A Look Back at the Venice Biennale

Sorry, acqua alta, but you haven't managed to ruin the Biennale

A Look Back at the Venice Biennale

by SOFIA CARREIRA-WHAM (Instagram: @artlife_london)


As the 58th Venice Biennale draws to a bittersweet close amid devastating floods, here is a look back at some of its artistic highlights. Curator Ralph Rugoff’s central theme ‘May You Live in Interesting Times’ was explored across the main Arsenale and Giardini sites, accompanied by the traditional host of national pavilions. There was as usual, however, an incredible array of satellite exhibitions hidden away in Venice’s historic palazzos. Any trip to the Biennale would be incomplete without enjoying some masterpieces of modern and contemporary art surrounded by the magnificent frescoes, classical statuary and ornate Gothic architecture across the city.


A Look Back at the Venice Biennale


Top 3 National Pavilions



Ghana pulled out all the stops for their first ever national pavilion, titled ‘Ghana Freedom’. Architect David Adjaye designed the space as a celebration of the country’s heritage and independence, modelled on traditional earth houses and plastered with imported soil. The warm, richly textured atmosphere was the perfect setting for some of Ghana’s highest profile contemporary artists, including El Anatsui, Lynette Yiadom-Boakye and Ibrahim Mahama. The exhibition will now travel to Accra.


The Republic of San Marino

San Marino is one of the world’s smallest countries and the oldest surviving republic. Their pavilion, titled ‘The Friendship Project’, unusually featured a curated group of both local and international artists. An ongoing initiative since 2015, San Marino’s intention is to foster creative dialogue and represent the libertarian and diplomatic values of their country. Presented in a Renaissance-style church, the highlight was a series of traditional ink wash paintings by Chinese artists Li Geng and Tang Shuangning.



Experimental video artist Laure Prouvost created a new surrealist film for the French pavilion, a contemporary odyssey with a unique final destination: the Biennale itself. As is typical of Prouvost’s escapist fantasies, the roles of narrator and viewer constantly shift within a fluid realm of possibilities, enhanced by the presence of performers hidden among the audience. Also incorporating a sculptural installation of elements taken from the film, this pavilion was a truly immersive and euphoric experience.

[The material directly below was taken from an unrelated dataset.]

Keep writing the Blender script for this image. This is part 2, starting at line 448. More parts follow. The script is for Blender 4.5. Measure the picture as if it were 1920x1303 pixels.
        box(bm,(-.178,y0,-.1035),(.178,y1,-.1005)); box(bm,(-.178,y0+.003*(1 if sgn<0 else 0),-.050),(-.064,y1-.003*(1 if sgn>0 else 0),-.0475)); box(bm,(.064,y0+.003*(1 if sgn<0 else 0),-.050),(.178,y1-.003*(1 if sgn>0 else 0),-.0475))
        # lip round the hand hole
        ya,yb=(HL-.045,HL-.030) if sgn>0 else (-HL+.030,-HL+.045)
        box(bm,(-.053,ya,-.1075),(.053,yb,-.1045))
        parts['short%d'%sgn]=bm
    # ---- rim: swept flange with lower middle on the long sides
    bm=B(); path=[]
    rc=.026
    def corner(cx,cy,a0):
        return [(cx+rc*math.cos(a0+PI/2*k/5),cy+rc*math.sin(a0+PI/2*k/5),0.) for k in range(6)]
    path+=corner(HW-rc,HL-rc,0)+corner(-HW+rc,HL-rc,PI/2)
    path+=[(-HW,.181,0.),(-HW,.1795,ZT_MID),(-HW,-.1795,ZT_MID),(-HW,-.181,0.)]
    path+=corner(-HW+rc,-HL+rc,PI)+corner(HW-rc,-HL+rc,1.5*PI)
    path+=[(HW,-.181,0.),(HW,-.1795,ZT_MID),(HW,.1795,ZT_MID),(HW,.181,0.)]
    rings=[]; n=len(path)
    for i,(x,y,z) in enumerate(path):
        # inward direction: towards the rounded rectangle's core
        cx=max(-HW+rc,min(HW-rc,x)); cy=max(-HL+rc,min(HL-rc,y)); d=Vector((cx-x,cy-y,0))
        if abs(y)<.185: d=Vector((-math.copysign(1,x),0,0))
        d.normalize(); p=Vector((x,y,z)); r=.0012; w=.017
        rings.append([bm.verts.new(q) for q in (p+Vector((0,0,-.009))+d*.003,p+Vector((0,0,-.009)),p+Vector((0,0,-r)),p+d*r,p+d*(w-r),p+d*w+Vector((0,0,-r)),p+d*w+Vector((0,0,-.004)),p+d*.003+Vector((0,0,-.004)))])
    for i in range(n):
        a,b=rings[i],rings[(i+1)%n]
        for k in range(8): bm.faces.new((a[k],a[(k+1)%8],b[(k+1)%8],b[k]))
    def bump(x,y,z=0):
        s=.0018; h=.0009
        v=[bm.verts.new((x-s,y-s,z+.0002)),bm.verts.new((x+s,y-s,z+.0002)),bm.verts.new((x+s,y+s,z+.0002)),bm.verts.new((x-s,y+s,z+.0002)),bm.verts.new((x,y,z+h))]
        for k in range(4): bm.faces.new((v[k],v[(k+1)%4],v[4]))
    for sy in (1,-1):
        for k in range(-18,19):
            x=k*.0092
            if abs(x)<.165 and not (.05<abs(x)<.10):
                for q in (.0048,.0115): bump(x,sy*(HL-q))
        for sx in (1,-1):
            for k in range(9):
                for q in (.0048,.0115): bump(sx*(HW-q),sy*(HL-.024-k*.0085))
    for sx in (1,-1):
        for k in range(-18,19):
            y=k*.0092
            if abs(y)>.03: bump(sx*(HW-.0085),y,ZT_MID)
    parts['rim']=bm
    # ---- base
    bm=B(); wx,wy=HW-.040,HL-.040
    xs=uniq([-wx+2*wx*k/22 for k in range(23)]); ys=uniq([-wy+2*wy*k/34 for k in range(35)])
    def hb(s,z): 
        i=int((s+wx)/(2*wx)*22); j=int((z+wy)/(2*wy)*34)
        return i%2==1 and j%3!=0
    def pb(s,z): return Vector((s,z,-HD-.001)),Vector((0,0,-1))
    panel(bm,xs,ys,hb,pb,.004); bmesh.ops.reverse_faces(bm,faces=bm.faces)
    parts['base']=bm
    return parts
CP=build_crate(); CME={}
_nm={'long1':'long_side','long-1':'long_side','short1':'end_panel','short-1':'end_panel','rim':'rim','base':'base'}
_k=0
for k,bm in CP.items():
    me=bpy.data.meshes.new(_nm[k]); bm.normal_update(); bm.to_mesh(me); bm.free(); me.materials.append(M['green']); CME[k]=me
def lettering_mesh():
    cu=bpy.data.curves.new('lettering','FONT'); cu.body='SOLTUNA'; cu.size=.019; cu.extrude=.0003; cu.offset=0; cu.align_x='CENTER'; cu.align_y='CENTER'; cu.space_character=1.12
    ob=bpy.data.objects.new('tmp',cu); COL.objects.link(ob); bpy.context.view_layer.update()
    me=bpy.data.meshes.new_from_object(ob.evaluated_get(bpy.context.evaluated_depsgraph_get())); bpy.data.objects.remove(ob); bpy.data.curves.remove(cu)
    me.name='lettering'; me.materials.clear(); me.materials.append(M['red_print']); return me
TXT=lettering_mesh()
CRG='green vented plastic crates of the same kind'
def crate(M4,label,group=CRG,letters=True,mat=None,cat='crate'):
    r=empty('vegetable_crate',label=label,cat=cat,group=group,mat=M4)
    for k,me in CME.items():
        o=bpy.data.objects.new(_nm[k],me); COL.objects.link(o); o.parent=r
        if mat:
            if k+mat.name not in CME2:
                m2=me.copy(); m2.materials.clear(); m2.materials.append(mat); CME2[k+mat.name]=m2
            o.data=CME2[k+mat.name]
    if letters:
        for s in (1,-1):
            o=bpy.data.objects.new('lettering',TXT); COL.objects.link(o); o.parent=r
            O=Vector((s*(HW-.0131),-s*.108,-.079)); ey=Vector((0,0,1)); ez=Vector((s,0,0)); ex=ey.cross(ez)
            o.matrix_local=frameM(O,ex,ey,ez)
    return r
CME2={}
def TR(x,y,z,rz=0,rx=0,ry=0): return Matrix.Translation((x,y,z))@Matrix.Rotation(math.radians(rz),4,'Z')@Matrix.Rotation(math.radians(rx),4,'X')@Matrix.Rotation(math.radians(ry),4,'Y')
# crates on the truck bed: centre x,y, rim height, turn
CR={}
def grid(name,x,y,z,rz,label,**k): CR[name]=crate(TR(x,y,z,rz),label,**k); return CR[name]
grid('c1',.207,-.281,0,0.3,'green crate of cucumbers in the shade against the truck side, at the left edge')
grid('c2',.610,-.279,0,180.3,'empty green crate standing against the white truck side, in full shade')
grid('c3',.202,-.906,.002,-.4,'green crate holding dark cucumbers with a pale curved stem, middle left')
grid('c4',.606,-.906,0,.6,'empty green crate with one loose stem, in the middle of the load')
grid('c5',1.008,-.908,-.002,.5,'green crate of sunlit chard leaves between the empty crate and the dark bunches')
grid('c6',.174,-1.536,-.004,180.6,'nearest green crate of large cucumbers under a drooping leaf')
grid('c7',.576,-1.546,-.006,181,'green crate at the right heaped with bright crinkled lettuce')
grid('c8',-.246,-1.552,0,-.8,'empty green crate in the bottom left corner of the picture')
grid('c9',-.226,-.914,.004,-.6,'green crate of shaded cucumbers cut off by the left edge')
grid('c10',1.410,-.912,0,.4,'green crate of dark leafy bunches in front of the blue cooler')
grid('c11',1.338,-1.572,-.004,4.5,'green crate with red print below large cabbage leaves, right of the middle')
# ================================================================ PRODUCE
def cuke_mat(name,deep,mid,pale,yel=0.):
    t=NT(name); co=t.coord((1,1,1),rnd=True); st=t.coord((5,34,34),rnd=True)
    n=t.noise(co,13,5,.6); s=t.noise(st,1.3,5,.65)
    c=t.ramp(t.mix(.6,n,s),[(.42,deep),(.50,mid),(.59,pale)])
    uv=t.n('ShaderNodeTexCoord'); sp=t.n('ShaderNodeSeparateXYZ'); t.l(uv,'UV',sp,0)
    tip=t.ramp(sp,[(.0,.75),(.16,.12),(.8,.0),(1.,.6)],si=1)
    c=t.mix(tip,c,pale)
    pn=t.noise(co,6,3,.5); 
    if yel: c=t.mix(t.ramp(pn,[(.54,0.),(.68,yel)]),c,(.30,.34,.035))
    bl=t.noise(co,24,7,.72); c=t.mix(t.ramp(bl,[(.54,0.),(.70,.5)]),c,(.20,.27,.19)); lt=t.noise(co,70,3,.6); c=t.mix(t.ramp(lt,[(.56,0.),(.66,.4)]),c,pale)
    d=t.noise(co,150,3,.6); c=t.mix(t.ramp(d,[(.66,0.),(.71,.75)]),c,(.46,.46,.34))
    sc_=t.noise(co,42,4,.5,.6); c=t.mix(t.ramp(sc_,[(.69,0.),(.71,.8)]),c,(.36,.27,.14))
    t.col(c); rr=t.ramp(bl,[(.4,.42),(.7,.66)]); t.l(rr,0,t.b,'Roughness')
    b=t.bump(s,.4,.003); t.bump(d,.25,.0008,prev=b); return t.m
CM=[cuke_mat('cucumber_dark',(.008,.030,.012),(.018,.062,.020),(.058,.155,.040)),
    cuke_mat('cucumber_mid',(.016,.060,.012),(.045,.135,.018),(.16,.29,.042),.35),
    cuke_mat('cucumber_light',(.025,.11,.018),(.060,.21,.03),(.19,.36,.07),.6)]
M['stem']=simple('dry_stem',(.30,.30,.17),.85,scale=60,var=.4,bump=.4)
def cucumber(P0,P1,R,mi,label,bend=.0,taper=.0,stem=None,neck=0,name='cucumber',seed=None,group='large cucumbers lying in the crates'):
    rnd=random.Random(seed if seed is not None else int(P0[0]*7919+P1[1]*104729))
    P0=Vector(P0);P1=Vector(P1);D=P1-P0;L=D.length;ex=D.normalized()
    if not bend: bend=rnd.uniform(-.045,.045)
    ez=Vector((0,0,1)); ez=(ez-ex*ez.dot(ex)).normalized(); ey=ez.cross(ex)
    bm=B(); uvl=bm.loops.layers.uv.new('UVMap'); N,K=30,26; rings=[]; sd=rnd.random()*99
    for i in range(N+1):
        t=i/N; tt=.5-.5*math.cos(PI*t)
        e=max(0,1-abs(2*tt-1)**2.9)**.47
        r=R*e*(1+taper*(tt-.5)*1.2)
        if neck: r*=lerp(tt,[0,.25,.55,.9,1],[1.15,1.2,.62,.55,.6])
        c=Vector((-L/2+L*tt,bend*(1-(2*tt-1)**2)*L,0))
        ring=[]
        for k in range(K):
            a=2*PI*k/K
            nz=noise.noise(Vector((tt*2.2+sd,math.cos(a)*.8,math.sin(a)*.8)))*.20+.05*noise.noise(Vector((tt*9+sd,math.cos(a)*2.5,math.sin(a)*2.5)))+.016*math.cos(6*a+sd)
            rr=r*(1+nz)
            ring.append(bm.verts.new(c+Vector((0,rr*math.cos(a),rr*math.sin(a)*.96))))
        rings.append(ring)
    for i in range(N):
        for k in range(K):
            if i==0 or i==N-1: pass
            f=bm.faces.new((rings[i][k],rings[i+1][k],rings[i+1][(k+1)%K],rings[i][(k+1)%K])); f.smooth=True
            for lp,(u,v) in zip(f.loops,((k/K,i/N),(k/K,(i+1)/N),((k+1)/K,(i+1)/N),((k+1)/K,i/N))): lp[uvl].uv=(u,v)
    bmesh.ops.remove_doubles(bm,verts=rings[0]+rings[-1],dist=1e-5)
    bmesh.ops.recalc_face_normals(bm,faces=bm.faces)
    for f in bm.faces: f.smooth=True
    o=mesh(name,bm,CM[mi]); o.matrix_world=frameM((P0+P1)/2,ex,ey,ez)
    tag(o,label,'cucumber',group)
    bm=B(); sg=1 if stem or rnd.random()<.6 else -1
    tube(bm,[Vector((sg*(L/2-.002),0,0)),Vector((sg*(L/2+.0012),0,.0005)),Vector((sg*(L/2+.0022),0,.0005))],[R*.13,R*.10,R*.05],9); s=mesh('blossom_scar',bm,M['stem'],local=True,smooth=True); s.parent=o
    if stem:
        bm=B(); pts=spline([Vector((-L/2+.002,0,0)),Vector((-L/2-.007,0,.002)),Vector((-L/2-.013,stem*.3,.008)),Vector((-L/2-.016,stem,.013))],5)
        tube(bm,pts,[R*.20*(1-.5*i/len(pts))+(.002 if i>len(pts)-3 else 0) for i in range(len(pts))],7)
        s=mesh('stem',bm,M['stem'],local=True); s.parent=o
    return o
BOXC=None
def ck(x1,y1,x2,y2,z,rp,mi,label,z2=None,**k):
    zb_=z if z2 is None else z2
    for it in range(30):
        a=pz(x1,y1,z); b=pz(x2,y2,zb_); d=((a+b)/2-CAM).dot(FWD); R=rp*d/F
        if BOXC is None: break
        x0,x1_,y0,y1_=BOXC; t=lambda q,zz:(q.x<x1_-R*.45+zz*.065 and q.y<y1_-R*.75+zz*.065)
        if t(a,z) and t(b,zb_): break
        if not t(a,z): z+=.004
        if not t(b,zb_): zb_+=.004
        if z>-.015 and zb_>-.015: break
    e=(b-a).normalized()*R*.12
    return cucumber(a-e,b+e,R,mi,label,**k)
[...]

A Look Back at the Venice Biennale

Top 3 Satellite Exhibitions


Helen Frankenthaler: Pittura/Panorama at Palazzo Grimani

Helen Frankenthaler’s contemplative paintings shone against the atmospheric backdrop of this Romanesque palazzo. Key pieces spanning 40 years of the artist’s life and tracing the development of her style were on show alongside works from the museum’s permanent collection, from Tintoretto to Hieronymus Bosch. A pivotal figure in the development of the Colour Field movement out of Abstract Expressionism, Frankenthaler’s paintings had not been displayed in Venice since her participation in the American pavilion of the 1966 Biennale.


Jannis Kounellis at Fondazione Prada

The Prada Foundation took over this site in 2011 with the twin aims of presenting contemporary art and restoring the architecture and adornment of the Gothic palazzo to its former glory. Their 8thexhibition was a major retrospective dedicated to Jannis Kounellis, the first since the artist’s death in 2017 and curated by renowned Italian art historian Germano Celant. It offered a comprehensive look at the Arte Povera figurehead’s conceptually challenging practice, focusing on his engagement with core themes of sound, fire, gravity and industrial materials.


Dysfunctional at Ca’ d’Oro

This show-stopping group exhibition set out to ‘rethink the conventional relationship between form and function, art and design, the historical and the modern’, and it succeeded. Works which defy categorisation by the likes of Virgil Abloh and Random International were integrated into the C15th palazzo’s medieval collections, creating a compelling dialogue across the centuries and creative practices. Nacho Carbonell’s meditative light installation in the mosaic-paved central courtyard was a particular highlight, drawing huge crowds of rapt visitors.